*YOUR INSTRUCTIONS:* From the entries that follow, extract each line holding the string "Python".

*SUPPLIED MATERIAL:*
==============================

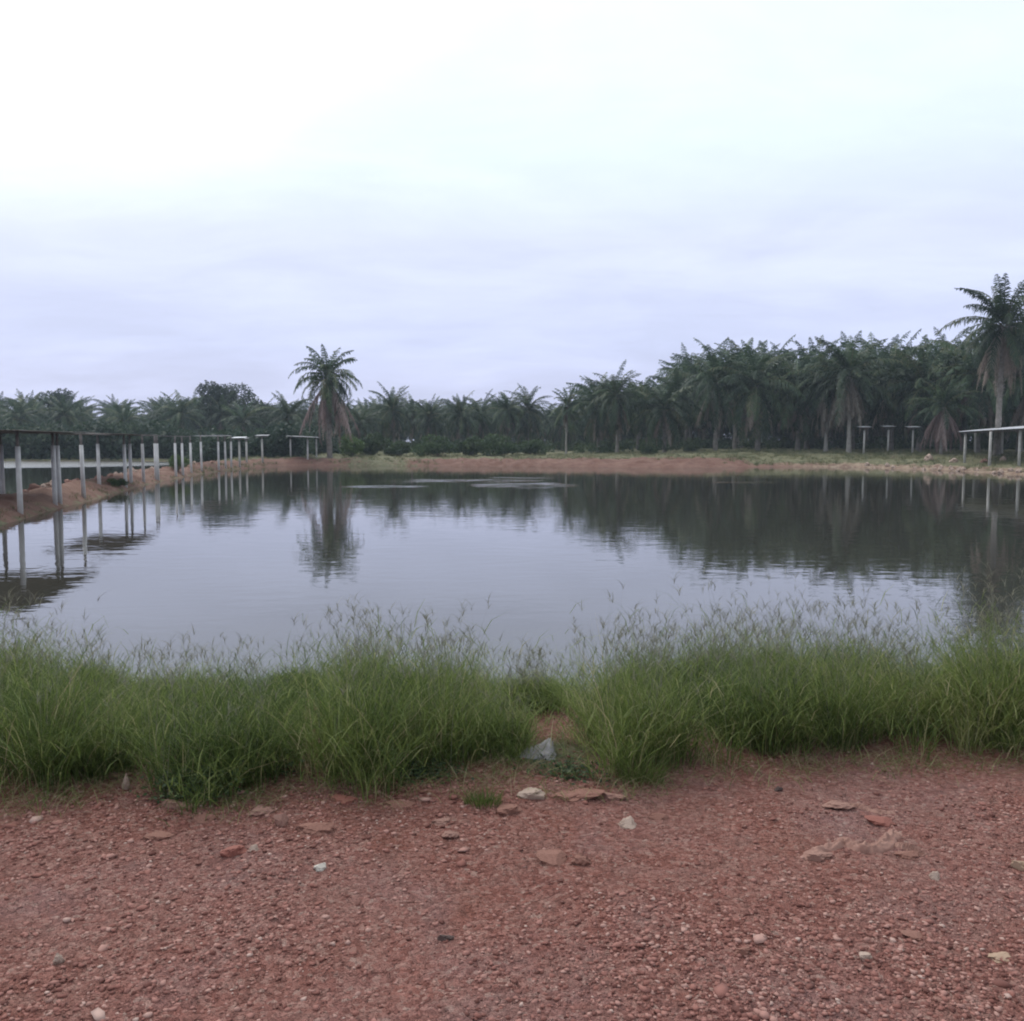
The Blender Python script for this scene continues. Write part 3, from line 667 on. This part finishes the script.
# long shelter at the right edge
s6 = [P(964,70), P(974,82), P(989,65.5), P(1001,78), P(1018.5,63.5), P(1048,61)]
o6 = (s6[2][0], s6[2][1], H(*s6[2])); r6 = empty('long_shelter', o6); tag(r6, 'long open shelter with pale metal roof on six posts at the right picture edge', 'shelter')
for i, (x, y) in enumerate(s6): post(r6, o6, x, y, Ztop(np.interp(CX+F*x/y,[960,990,1048],[431.5,428.5,425.5]), y)-.08, r=.095, mt='conc', split=.05)
zt = lambda px, d, py: (*P(px,d), Ztop(py,d))
roof(r6, o6, [zt(957,69.5,431.5), zt(1062,58.5,425.5), zt(1050,80,423.3), zt(975,84,429.5)], mt='sheet', thick=.03, sag=0)
beam(r6, o6, zt(960,70,432.5), zt(1055,60.5,427.5)); beam(r6, o6, zt(974,82,432), zt(1040,79,429))

# ---------------------------------------------------------------- stones
def rock_mesh(seed, sub=2, rough=.35, ang=1.0):
    bm = bmesh.new(); bmesh.ops.create_icosphere(bm, subdivisions=sub, radius=.5); off = Vector((seed*7.3, seed*3.1, seed))
    for v_ in bm.verts:
        n1 = noise.noise(v_.co*2.2+off); n2 = noise.noise(v_.co*5+off); v_.co *= 1+rough*n1+.5*rough*n2+.25*rough*noise.noise(v_.co*11+off)
    for k in range(5):       # a few broken facets
        rn = random.Random(seed*10+k); nrm = Vector((rn.uniform(-1,1),rn.uniform(-1,1),rn.uniform(-.6,1))).normalized(); dd = rn.uniform(.3,.42)
        for v_ in bm.verts:
            e = v_.co.dot(nrm)-dd
            if e > 0: v_.co -= nrm*e*ang
    me = bpy.data.meshes.new('stone'); bm.to_mesh(me); bm.free(); return me
RM = [rock_mesh(i, 4, .6) for i in range(1,7)]
def stone(px, py, wpx, hpx, deep, mt, label, rz=0, seed=0, group=None, name='stone'):
    g0 = on_z(px, py, .8); g0 = on_z(px, py, H(g0.x, g0.y)); d = g0.y
    me = RM[seed%6].copy(); me.name = name; me.materials.append(M[mt])
    o = link(name, me); sx_ = wpx/F*d; o.scale = (sx_, sx_*deep, max(.012, hpx/F*d*1.1)); o.rotation_euler = (rg.uniform(-.15,.15), rg.uniform(-.15,.15), rz)
    o.location = (g0.x, g0.y, H(g0.x,g0.y)+o.scale[2]*.08); tag(o, label, name.replace('_',' ') if name != 'stone' else 'stone', group); return o
for a in [
 (319,869,13,11,.9,'rock_white','small square white chip lying alone on the left gravel',.3,0),
 (59,962,12,13,.8,'rock_pale','small pale pebble near the lower left corner',.5,1),
 (1019,867,17,14,.9,'rock_tan','tan yellowish stone at the right picture edge',0,2),
 (530,796,23,11,.9,'rock_pale','flat pale stone just below the discarded white cloth',-.2,3),
 (628,825,20,12,.9,'rock_pale','pinkish pale stone below the middle grass tussock',.5,4),
 (553,860,32,17,.9,'rock_brown','larger brown clod of the touching pair in the middle of the gravel',.2,5),
 (582,862,22,14,.8,'rock_brown','smaller brown clod of the touching pair in the middle of the gravel',-.3,1),
 (445,939,15,8,.8,'rock_dark','dark almost black stone on the lower middle gravel',.1,2),
 (233,854,22,15,.9,'rock_red','rusty red stone on the left gravel below the grass',.1,3),
 (254,850,11,8,.9,'rock_pale','small greyish stone beside the rusty red one',.6,4),
 (282,824,14,22,.7,'clay','upright pinkish clod left of the reddish ledge',.2,5),
 (313,829,36,13,.6,'rock_brown','long reddish brown ledge stone below the left grass',-.1,0),
 (126,789,9,20,.7,'rock_pale','narrow pale stone at the gap between the two left grass tussocks',.4,1),
 (118,775,22,6,.7,'clay','thin pale sliver of dried clay in the gap between the left tussocks',.2,2),
 (300,864,7,5,.9,'rock_brown','tiny brown stone left of the small square white chip',.5,4),
 (508,812,24,12,.9,'rock_brown','greyish brown stone right of the lone small grass tuft',.3,3),
 (440,822,18,7,.7,'clay','thin pale clay flake left of the lone small grass tuft',.1,0),
 (450,836,20,8,.8,'clay','pinkish clod below the lone small grass tuft',.4,1),
 (573,797,50,9,.5,'rock_brown','long dark clod edge right of the flat pale stone',0,2),
 (865,958,14,10,.8,'rock_pale','small pale stone at lower right, below the clay ridge',.1,3),
 (913,934,24,6,.7,'rock_brown','low brown clod at lower right under the clay ridge',.1,5),
 (935,878,12,10,.9,'rock_pale','small whitish pebble right of and below the clay ridge',.1,4),
 (997,957,26,6,.6,'rock_tan','flat tan sliver near the lower right corner',.1,0),
 (778,790,13,6,.5,'rock_dark','small dark clod right of the middle tussock',.7,1),
 (742,950,16,9,.8,'rock_brown','small pinkish brown clod in the lower right gravel, left of the small pale stone',.7,2),
]: stone(*a[:7], rz=a[7], seed=a[8])
for px, py, wpx, hpx, lab, sd in [
 (176,806,30,9,'flat broken clod just below the second grass tussock from the left',2),(206,818,26,8,'flat broken clod down and right of the second tussock from the left',4),
 (262,812,34,10,'wide flat clod above the rusty red stone',1),(345,800,26,8,'flat reddish clod between the left ledge stone and the grass',5),
 (398,806,30,8,'flat clod left of the lone small grass tuft, nearest the grass',0),(160,838,28,8,'flat clod on the gravel left of the rusty red stone',3),
 (612,798,24,8,'flat clod under the middle tussock, left of its foot',2),(660,818,22,7,'small flat clod right of the pinkish pale stone',4),
 (838,806,36,8,'flat pale slab of clay above the left end of the clay ridge',1),(880,822,30,10,'orange flat clod just above the clay ridge',5),(905,856,24,9,'broken flat clod right under the clay ridge end',0),(818,858,26,10,'rounded lump at the left tip of the clay ridge',2)]:
    stone(px, py, wpx, hpx, .6, 'clay' if sd in (1,2) else 'rock_red' if sd == 5 else 'rock_brown', lab, rz=rg.uniform(-.4,.4), seed=sd)
# dried clay ridge, one winding lump
def ridge(name, pts, label, mt='clay'):
    V = []; Fs = []; W = []
    for px, py, wp in pts:
        g0 = on_z(px, py, .8); W.append((g0.x, g0.y, wp/F*g0.y))
    n = 140; tt = np.linspace(0, len(W)-1, n); A = np.array(W); c_ = np.stack([np.interp(tt, np.arange(len(W)), A[:,j]) for j in range(3)],1)
    m_ = 21
    for i in range(n):
        d = c_[min(i+1,n-1)]-c_[max(i-1,0)]; d = d[:2]/(np.hypot(*d[:2])+1e-9); nr = np.array([-d[1], d[0]]); e = math.sin(math.pi*i/(n-1))**.4
        for k in range(m_):
            u = k/(m_-1)*2-1; q = c_[i,:2]+nr*u*c_[i,2]*.55*(1+.35*noise.noise(Vector((i*.15,u*2,2)))); 
            hh_ = .004*e*(1-u*u)+(1-u*u)*c_[i,2]*.40*e*max(.15,1+.7*noise.noise(Vector((i*.13,u*1.5,7)))+.5*noise.noise(Vector((i*.3,u*3,3)))+.25*noise.noise(Vector((i*.8,u*7,5)))) - .004
            V.append((q[0], q[1], H(q[0],q[1])+hh_))
    for i in range(n-1):
        for k in range(m_-1): a = i*m_+k; Fs.append((a,a+1,a+m_+1,a+m_))
    me = bpy.data.meshes.new(name); me.from_pydata(V,[],Fs); me.update(); me.polygons.foreach_set('use_smooth',[True]*len(me.polygons)); me.materials.append(M[mt]); return tag(link(name, me), label, 'clay ridge')
ridge('clay_ridge', [(800,860,12),(822,851,14),(845,843,13),(862,851,16),(882,848,18),(893,836,16),(900,832,9)], 'winding ridge of dried pinkish clay on the right gravel')
ridge('clay_ridge', [(893,846,9),(912,850,13),(926,856,10)], 'short clay ridge joining the right end of the winding ridge')
ridge('clay_ridge', [(845,803,5),(858,806,8),(876,812,8),(896,813,5)], 'thin pale clay ridge above the winding one', 'clay')
# gravel: one mass of small stones
rs = np.random.RandomState(9)
ib = bmesh.new(); bmesh.ops.create_icosphere(ib, subdivisions=1, radius=.5); ib.verts.ensure_lookup_table()
IV = np.array([v_.co[:] for v_ in ib.verts]); IF = np.array([[v_.index for v_ in f.verts] for f in ib.faces]); ib.free()
NG = 46000
yy = 1.9+(5.0-1.9)*rs.rand(NG)**1.25; xx = rs.uniform(-.66,.66,NG)*(yy+.4)
clus = vn(xx,yy,1.3)+.5*vn(xx,yy,4); keep = rs.rand(NG) < np.clip(.5+.8*clus-.35*np.exp(-((yy-3.05-.05*xx)/.22)**2),.06,1); xx, yy = xx[keep], yy[keep]; NG = len(xx)
sz = .0038+.0062*rs.rand(NG)**2.4; big_ = rs.rand(NG) < .012+.035*np.exp(-((yy-3.75)/.25)**2)*(xx<1.2); sz[big_] *= rs.uniform(1.5,3.2,big_.sum())
zz_ = terrain(xx, yy)
sc_ = np.stack([sz*2*rs.uniform(.7,1.35,NG), sz*2*rs.uniform(.7,1.35,NG), sz*2*rs.uniform(.4,.75,NG)*np.where(big_,.55,1)],1)
VV = IV[None]*(1+rs.uniform(-.5,.5,(NG,len(IV),1)))*sc_[:,None,:]
an = rs.uniform(0,6.28,NG); ca, sa = np.cos(an)[:,None], np.sin(an)[:,None]
VX = VV[:,:,0]*ca-VV[:,:,1]*sa; VY = VV[:,:,0]*sa+VV[:,:,1]*ca
VV = np.stack([VX+xx[:,None], VY+yy[:,None], VV[:,:,2]+(zz_+sz*.15)[:,None]],2).reshape(-1,3)
FF = (IF[None]+len(IV)*np.arange(NG)[:,None,None]).reshape(-1,3)
m, t, p, o = mat('gravel_stone'); t.links.new(ramp(t, attr(t,'tint'), [(0,(.12,.042,.032)),(.35,(.25,.10,.078)),(.75,(.35,.17,.14)),(.97,(.42,.25,.21)),(1,(.50,.37,.32))]), p.inputs['Base Color'])
p.inputs['Roughness'].default_value = .85; bump(t, p, noise_tex(t, 250, 3, .6, geo(t)), .4, .003)
tag(link('gravel', tri_mesh('gravel', VV, FF, m, np.repeat(rs.rand(NG),len(IV)))), 'loose reddish gravel covering the track', 'gravel', kind='stuff')

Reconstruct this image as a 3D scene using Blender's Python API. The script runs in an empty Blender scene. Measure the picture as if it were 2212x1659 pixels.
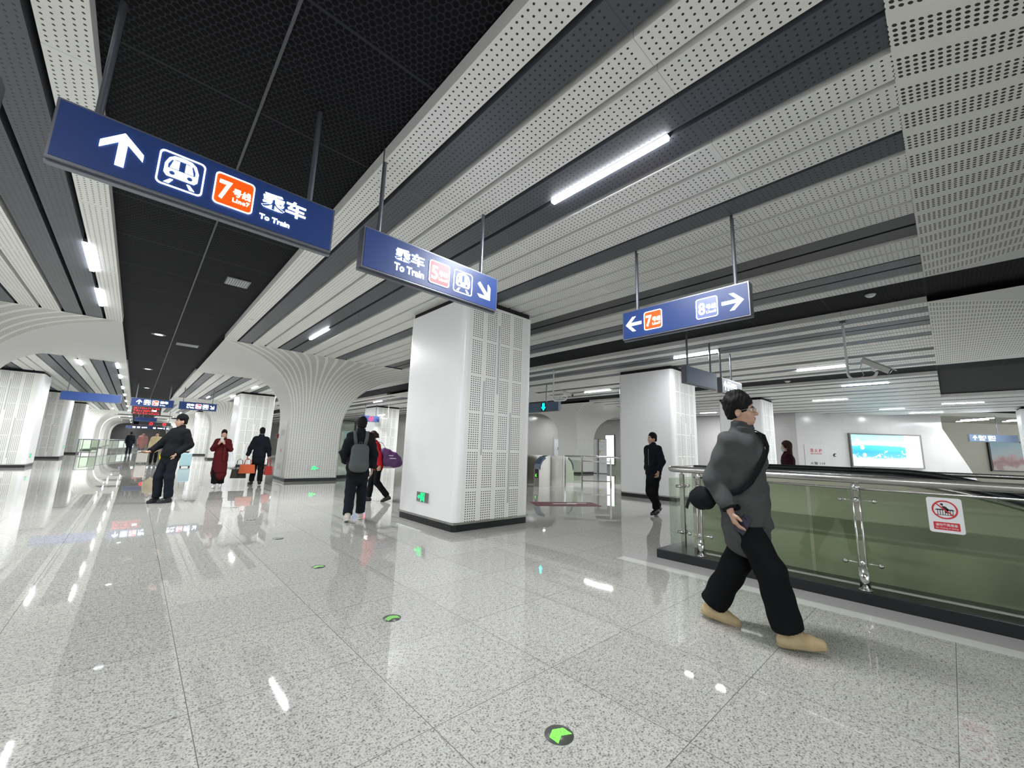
import bpy, math, random
import numpy as np
from mathutils import Vector, Matrix
random.seed(7); np.random.seed(7)
SC = bpy.context.scene
COL = SC.collection
PI = math.pi

# ------------------------------------------------------------------ camera
cam_d = bpy.data.cameras.new('camera'); cam = bpy.data.objects.new('camera', cam_d); COL.objects.link(cam)
cam_d.sensor_fit = 'HORIZONTAL'; cam_d.sensor_width = 36.0; cam_d.lens = 36.0*866.7/2212.0
cam_d.clip_start = 0.05; cam_d.clip_end = 300
YAW, PITCH, ROLL, EYE = 0.744924, 0.164042, 0.0313018, 1.26
_f = np.array([math.sin(YAW)*math.cos(PITCH), math.cos(YAW)*math.cos(PITCH), math.sin(PITCH)])
_r = np.array([math.cos(YAW), -math.sin(YAW), 0.0]); _u = np.cross(_r, _f)
_r2 = _r*math.cos(ROLL)+_u*math.sin(ROLL); _u2 = _u*math.cos(ROLL)-_r*math.sin(ROLL)
cam.matrix_world = Matrix(((_r2[0], _u2[0], -_f[0], 0), (_r2[1], _u2[1], -_f[1], 0), (_r2[2], _u2[2], -_f[2], EYE), (0, 0, 0, 1)))
SC.camera = cam
# ------------------------------------------------------------------ world, exposure
W = bpy.data.worlds.new('world'); SC.world = W; W.use_nodes = True
W.node_tree.nodes['Background'].inputs[0].default_value = (0.93, 0.97, 1.0, 1)
W.node_tree.nodes['Background'].inputs[1].default_value = 1.7
SC.view_settings.view_transform = 'Standard'; SC.view_settings.look = 'None'
SC.view_settings.exposure = 0.42; SC.view_settings.gamma = 1.0; SC.view_settings.use_curve_mapping = False
try:
    SC.cycles.max_bounces = 6; SC.cycles.diffuse_bounces = 4; SC.cycles.glossy_bounces = 3; SC.cycles.adaptive_threshold = 0.02
    SC.cycles.transparent_max_bounces = 12; SC.cycles.sample_clamp_indirect = 6.0
    SC.cycles.caustics_reflective = False; SC.cycles.caustics_refractive = False
except Exception: pass
LAMP_WATT = 86.0

# ------------------------------------------------------------------ materials
def mat(name, c, rough=0.5, metal=0.0, emit=None, es=0.0, spec=0.5, vary=0.04, nscale=12.0):
    m = bpy.data.materials.new(name); m.use_nodes = True
    n = m.node_tree.nodes; l = m.node_tree.links; b = n['Principled BSDF']
    b.inputs['Roughness'].default_value = rough; b.inputs['Metallic'].default_value = metal
    b.inputs['Specular IOR Level'].default_value = spec
    b.inputs['Base Color'].default_value = (*c, 1)
    if vary > 0:
        tc = n.new('ShaderNodeTexCoord'); no = n.new('ShaderNodeTexNoise'); no.inputs['Scale'].default_value = nscale
        mx = n.new('ShaderNodeMix'); mx.data_type = 'RGBA'
        mx.inputs['A'].default_value = (*[max(0, x*(1-vary)) for x in c], 1); mx.inputs['B'].default_value = (*[min(1, x*(1+vary)) for x in c], 1)
        l.new(tc.outputs['Object'], no.inputs['Vector']); l.new(no.outputs['Fac'], mx.inputs['Factor']); l.new(mx.outputs['Result'], b.inputs['Base Color'])
    if emit is not None:
        b.inputs['Emission Color'].default_value = (*emit, 1); b.inputs['Emission Strength'].default_value = es
    return m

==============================

*SOLUTION FOR THIS EXERCISE:*
The Blender Python script for this scene continues. Write part 3, from line 667 on. This part finishes the script.
Reconstruct this image as a 3D scene using Blender's Python API. The script runs in an empty Blender scene. Measure the picture as if it were 2212x1659 pixels.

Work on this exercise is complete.